Archaeological Excavations

circa 100 CE

Archaeological excavations carried out in this place discovered another layer of residential structures, on which the first half of a first century church was built. An aerial view of the 1st century CE church remains, which was most likely converted from St. Peter's house, with part of the 4th century synagogue seen in the upper-left corner. A few of the foundations of the original structure can also be seen. In the 5th century an octagonal church was built in its place. In 1990 a church of modern pilgrimage was built over the remains of the ancient temples.

Modern Pilgrimage Church

circa 100 CE

The modern structure over the fifth century remains as seen from the south end of the Capernaum Synagogue with basalt residential structure in the foreground.
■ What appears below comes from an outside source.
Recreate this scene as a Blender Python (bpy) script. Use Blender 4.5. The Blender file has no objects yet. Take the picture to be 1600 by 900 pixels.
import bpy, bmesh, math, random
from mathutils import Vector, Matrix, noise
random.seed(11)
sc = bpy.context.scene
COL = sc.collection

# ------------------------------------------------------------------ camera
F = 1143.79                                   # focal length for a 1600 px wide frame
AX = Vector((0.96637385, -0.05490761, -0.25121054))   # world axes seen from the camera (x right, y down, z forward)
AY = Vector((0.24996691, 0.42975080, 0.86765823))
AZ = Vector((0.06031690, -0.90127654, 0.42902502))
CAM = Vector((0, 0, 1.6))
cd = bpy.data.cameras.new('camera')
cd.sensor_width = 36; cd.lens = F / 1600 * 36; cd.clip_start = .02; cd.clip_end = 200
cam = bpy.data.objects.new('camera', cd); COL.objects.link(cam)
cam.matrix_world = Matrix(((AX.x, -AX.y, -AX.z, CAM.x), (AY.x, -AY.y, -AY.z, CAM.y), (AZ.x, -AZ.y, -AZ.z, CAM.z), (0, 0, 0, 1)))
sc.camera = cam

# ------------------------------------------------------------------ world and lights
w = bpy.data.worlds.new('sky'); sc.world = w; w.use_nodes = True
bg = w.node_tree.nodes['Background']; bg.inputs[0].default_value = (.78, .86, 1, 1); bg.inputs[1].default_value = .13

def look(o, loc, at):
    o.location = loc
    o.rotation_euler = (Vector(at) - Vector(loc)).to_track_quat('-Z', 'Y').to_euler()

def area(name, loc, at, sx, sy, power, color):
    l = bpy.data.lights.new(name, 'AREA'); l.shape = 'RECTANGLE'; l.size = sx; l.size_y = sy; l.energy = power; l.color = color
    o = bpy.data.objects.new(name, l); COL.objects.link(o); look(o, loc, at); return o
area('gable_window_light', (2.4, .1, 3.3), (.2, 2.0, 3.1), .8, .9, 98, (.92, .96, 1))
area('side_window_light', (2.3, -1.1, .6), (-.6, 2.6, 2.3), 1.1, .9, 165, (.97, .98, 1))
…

Capernaum later fell into ruin. A 3rd-century report called the town “despicable; it numbers only seven houses of poor fishermen”. It was later resettled but again fell into disrepair. The ruins lay undiscovered until 1838, when a visiting scholar gave this description: “The whole place is desolate and mournful...”.

circa 100 CE

The interior of the Franciscan Church. The Pilgrimage Church of St. Peter is located in the central part of the archaeological site of Capernaum, at an altitude of 195 meters p.p.m. on the west coast north of the Sea of Galilee, in the depression of the Jordan Valley. The remains of the Byzantine church and earlier house church can be seen below the central opening.

circa 100 CE

Archaeological Displays
The Catholic church from the 1960s rests on archaeological excavations of a fifth century Byzantine octagonal church which in turn encompasses a first and second century CE Christian house church which many scholars believe is the house of Peter at Capernaum.